5     The officer in this case was required to determine if the applicant "performed a substantial number of the main duties." As noted however, the April 25, 2013 decision letter states that the officer was not satisfied that the applicant had "performed a substantial number of the main duties of Retail Trade Supervisors as set out in the occupational description of the National Occupational Classification, including all of the essential duties."
6     NOC 6211 does not list any essential duties. It is, therefore, unclear, against what standard the officer assessed the application.
7     The respondent points to the Computer Assisted Immigration Processing System (CAIPS) notes, which make no reference to essential duties, but only to "a substantial number of the job duties", and urges that the Court overlook the error in the decision letter on the authority of Newfoundland and Labrador Nurses' Union v Newfoundland and Labrador (Treasury Board), 2011 SCC 62, at para 12. In my view, there is a substantive difference in resorting to the record to complete, or, in the language of the Supreme Court of Canada, to supplement an otherwise deficient decision, and resorting to the record to override or negate patent error on the face of the decision in respect of a critical element. In Komolafe v Canada (Citizenship and Immigration), 2013 FC 431, at paragraph 11, I wrote:

·       Newfoundland Nurses is not an open invitation to the Court to provide reasons that were not given, nor is it licence to guess what findings might have been made or to speculate as to what the tribunal might have been thinking. This is particularly so where the reasons are silent on a critical issue. It is ironic that Newfoundland Nurses, a case which at its core is about deference and standard of review, is urged as authority for the supervisory court to do the task that the decision maker did not do, to supply the reasons that might have been given and make findings of fact that were not made. This is to turn the jurisprudence on its head. Newfoundland Nurses allows reviewing courts to connect the dots on the page where the lines, and the direction they are headed, may be readily drawn. Here, there were no dots on the page. 
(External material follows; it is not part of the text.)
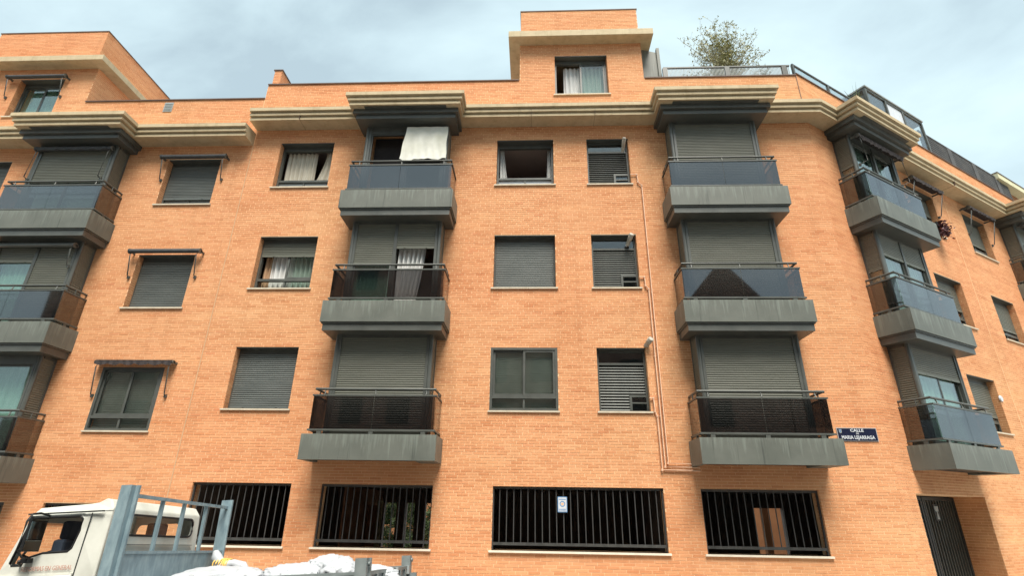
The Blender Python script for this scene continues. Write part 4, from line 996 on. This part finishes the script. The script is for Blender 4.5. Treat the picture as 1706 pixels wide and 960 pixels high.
m = MB(); m.box(-1.37, -1.27, .05, 1.79, .45, .65); m.build('bumper', METAL, cab, bevel=.02)
m = MB(); m.box(-1.2, 2.6, .55, .68, .5, .68); m.box(-1.2, 2.6, 1.45, 1.58, .5, .68); m.build('chassis', DARKM, truck)
def wheel(x, y, w_=.2):
    m = MB(); r_ = .36; prof = [(r_*.6, 0), (r_*.95, 0), (r_, .03), (r_, w_-.03), (r_*.95, w_), (r_*.6, w_)]; n = 28
    V = [(x+a_*math.cos(2*PI*i/n), y+b_, r_+a_*math.sin(2*PI*i/n)) for i in range(n) for a_, b_ in prof]; k = len(prof)
    m.add(V, [(i*k+j, i*k+(j+1) % k, ((i+1) % n)*k+(j+1) % k, ((i+1) % n)*k+j) for i in range(n) for j in range(k)], True); t_ = m.build('wheel', TYRE, truck)
    m = MB(); m.tube([(x, y+.03, r_), (x, y+.05, r_), (x, y+w_-.05, r_), (x, y+w_-.03, r_)], r_*.6, 20, radii=[r_*.3, r_*.61, r_*.61, r_*.3]); m.build('rim', LIGHTM, t_)
for x in (-.85, 1.75):
    for y in (.12, 1.68+.2): wheel(x, y)
# headboard
hb = MB(); hb.box(0, .07, .10, 2.10, .98, 1.822); hb.box(-.01, .08, .10, 2.10, 1.80, 1.83); head = hb.build('headboard', BPAINT, truck)
m = MB()
def cpost(m, x, y, z0, z1, far):                           # folded channel post
    m.box(x-.06, x+.06, y, y+.10, z0, z1)
    m.box(x+.06, x+.10, y if far else y+.07, y+.03 if far else y+.10, z0, z1)
m = MB(); cpost(m, .0, 0, .95, 2.495, False); m.build('headboard_post', BPAINT, truck)
m = MB(); cpost(m, .0, 2.10, .95, 2.495, True); m.build('headboard_post', BPAINT, truck)
m = MB(); m.box(.01, .05, .10, 2.10, 2.375, 2.41); m.build('top_rail', BPAINT, head)
for i in range(3):
    y = .10+2.0*(i+1)/4+(.06 if i == 0 else 0); m = MB(); m.box(.0, .035, y-.02, y+.02, 1.83, 2.375); m.build('upright', BPAINT, head)
# bed
m = MB(); m.box(.07, 2.72, .02, 2.18, .86, .98); m.build('bed_floor', GPAINT, truck)
def bedside(name, x0, x1, y0, y1, ribs):
    m = MB(); m.box(x0, x1, y0, y1, .98, 1.50); 
    if x1-x0 > y1-y0:
        m.box(x0, x1, y0-.015, y1+.015, 1.50, 1.53)
        for i in range(ribs): x = x0+(x1-x0)*(i+.5)/ribs; m.box(x-.02, x+.02, y0-.02, y0, .98, 1.50)
    else:
        m.box(x0-.015, x1+.015, y0, y1, 1.49, 1.527)
        for i in range(ribs): y = y0+(y1-y0)*(i+.5)/ribs; m.box(x1, x1+.022, y-.025, y+.025, .98, 1.49)
    return m.build(name, GPAINT, truck)
bedside('side_board', .08, 2.64, .02, .05, 6); bedside('side_board', .08, 2.64, 2.15, 2.18, 6); bedside('tailgate', 2.69, 2.72, .14, 2.09, 7)
m = MB(); m.box(2.64, 2.76, .0, .13, .9, 1.655); m.box(2.76, 2.78, .10, .13, .9, 1.655); m.tube([(2.765, .06, 1.60), (2.785, .06, 1.60)], .02, 8); m.build('rear_post', GPAINT, truck)
m = MB(); m.box(2.64, 2.76, 2.10, 2.21, .9, 1.655); m.tube([(2.765, 2.15, 1.60), (2.785, 2.15, 1.60)], .025, 8); m.box(2.76, 2.84, 2.14, 2.20, 1.38, 1.44); m.build('rear_post', GPAINT, truck)
for yy in (1.40, 2.05): MB().box(2.72, 2.76, yy, yy+.05, 1.43, 1.53).build('latch', LIGHTM, truck)
# sacks
from mathutils import noise as mnoise
def sack(label, c, r, seed, mark=None, tie=None):
    bm = bmesh.new(); bmesh.ops.create_icosphere(bm, subdivisions=5, radius=1)
    off = Vector((seed*3.1, seed*1.7, seed*.9))
    for v in bm.verts:
        p = v.co.copy(); q = Vector((p.x*r[0], p.y*r[1], p.z*r[2]))
        d_ = mnoise.noise(p*1.3+off)*.22 + abs(mnoise.noise(p*3.3+off))*.16 - abs(mnoise.noise(Vector((p.x*2.2, p.y*7, p.z*2.2))+off))*.17 + mnoise.noise(p*9+off)*.05 - abs(mnoise.noise(Vector((p.x*5, p.y*12, p.z*9))+off))*.10 - abs(mnoise.noise(Vector((p.x*14, p.y*6, p.z*9))-off))*.07
        sx = 1-.18*max(0, -p.z)
        v.co = Vector((q.x*sx, q.y*sx, q.z))*(1+d_)
        if v.co.z < -r[2]*.6: v.co.z = -r[2]*.6 + (v.co.z+r[2]*.6)*.2
    me = bpy.data.meshes.new('rubble_sack'); bm.to_mesh(me); bm.free(); me.materials.append(SACK); me.materials.append(BLUEP)
    for pl in me.polygons:
        pl.use_smooth = True
        if mark:
            p = pl.center; q = Vector((p.x/r[0], p.y/r[1], p.z/r[2])).normalized(); dd = q-Vector(mark[0]).normalized()
            if dd.length < mark[1]*(1+.6*mnoise.noise(q*6+off)): pl.material_index = 1
    w_ = TM @ Vector(c); o = link(me, 'rubble_sack'); o.location = w_; o.rotation_euler = (0, TQ[4]*-1, seed*.7)
    return tag(o, label, 'sack', 'sacks on the truck bed')
sack('flattened white sack against the headboard, with a raised corner', (.62, 1.0, 1.47), (.62, .62, .155), 1)
sack('low white sack in the middle of the truck bed', (1.20, 1.35, 1.42), (.38, .38, .15), 2)
sack('large white sack with faint blue markings on the near side of the bed', (1.72, .80, 1.47), (.42, .40, .16), 3, ((.2, -1, .5), .33))
sack('white sack with a bright blue printed panel near the rear', (2.02, 1.05, 1.55), (.27, .30, .16), 4, ((.3, -.9, .75), .42))
sack('smooth bulging white sack just in front of the rear post', (2.36, .45, 1.49), (.25, .30, .175), 5)
sack('white sack lying against the inside of the tailgate', (2.46, 1.15, 1.46), (.20, .5, .14), 6, ((.5, -.5, 1), .2))
sack('small white sack at the left front of the load', (.30, .50, 1.38), (.34, .42, .14), 7)
sack('crumpled white sack behind the blue-printed one', (1.62, 1.40, 1.48), (.36, .36, .15), 8, ((0, -1, .8), .2))
# yellow-tied neck at the front of the load
t = thing('tied_sack', 'white sack neck tied with yellow cord by the headboard post', 'sack'); t.location = TM @ Vector((.30, 1.80, 1.64)); t['group'] = 'sacks on the truck bed'
m = MB(); m.tube([(-.1, 0, -.35), (-.05, 0, -.15), (.0, 0, 0), (-.05, 0, .04), (-.13, 0, .1), (-.16, .02, .17)], .1, 12, radii=[.28, .2, .09, .05, .07, .035]); m.tube([(.0, -.02, 0), (.14, -.03, .03), (.25, -.02, .0), (.30, 0, -.12)], .06, 10, radii=[.06, .05, .07, .10]); m.build('bag', SACK, t)
m = MB()
for i in range(7): m.tube([(-.10+.03*i+.012*math.cos(a_), -.0+.085*math.cos(a_+i), .01+.07*math.sin(a_+i)) for a_ in [2*PI*k/14 for k in range(15)]], .009, 5)
m.build('cord', YEL, t)

# ------------------------------------------------------------------ buildings across the street (behind the camera, seen in the glass)
def opposite(label, x0, x1, h, gable=0, y=-23):
    t = thing('facing_building', label, 'building', (x0, y, gz(0, 0)-.2), 0); m = MB(); w_ = x1-x0
    m.box(0, w_, -8, 0, 0, h)
    if gable: m.add([(0, 0, h), (w_, 0, h), (w_/2, 0, h+gable), (0, -8, h), (w_, -8, h), (w_/2, -8, h+gable)], [(0, 1, 2), (3, 5, 4), (0, 2, 5, 3), (1, 4, 5, 2)])
    m.build('wall', OPP, t); q = MB(); q.box(-.7, .7, 0, .04, -.8, .8); me = q.mesh('window', PANE); me.materials[0] = DARKM
    for fz in [1.9+3*i for i in range(int((h-1)/3))]:
        for k in range(int(w_/3)): link(me, 'window', t, (1.5+k*3, 0, fz))
    m = MB(); m.box(-.2, w_+.2, -8.2, .4, h-.3, h-.02) if not gable else m.box(-.2, w_+.2, -.01, .3, h-.25, h-.02); m.build('eaves', LIGHTM, t)
opposite('five-storey brick block across the street to the left', -34, 9.3, 19.5)
opposite('gabled brick house across the street behind the camera', 9.9, 15.6, 14.9, 3.4)
opposite('lower brick block across the street to the right', 15.7, 40, 10.5)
8     In note that in Benoit, Justice Zinn resisted a similar argument urging an expansive application of the Newfoundland Nurses decision:

·       In my view, no amount of "supplement[ing]," to quote Newfoundland and Labrador (Treasury Board), 2011 SCC 62 at para 12, salvages the officer's decision. The Regulations clearly require that only a "substantial" number of the duties be performed. That is the test. The officer in this case singles out only parts of two of the eight main duties from NOC 6211 and on that basis concluded that Ms. Benoit's experience at the Granite did not qualify. 
9     The decision also cannot stand for a second reason. NOC 6211 requires that "some or all" of the duties be met. The decision letter focuses on the fact that employer's letter described the applicant as "helping," "assisting" and "aiding". From that, the officer concluded that the applicant did not perform three of the duties. Without greater context, evidence or information before the officer, it was unreasonable for the officer to conclude that performing a function in concert with, or parallel to others, such as is common in a team-based work environment, means that the person did not perform the function or duty.
10     In sum, this case is on all fours with Benoit, where the officer singled out two parts of the eight duties and on that basis concluded that Ms. Benoit did not qualify. Here, the officer unreasonably excluded evidence of three of the eight duties, and, on the face of the decision erroneously considered some of them to be essential.
THIS COURT'S JUDGMENT is that the application is granted and the matter is remitted for reconsideration by a different immigration officer. There is no question for certification.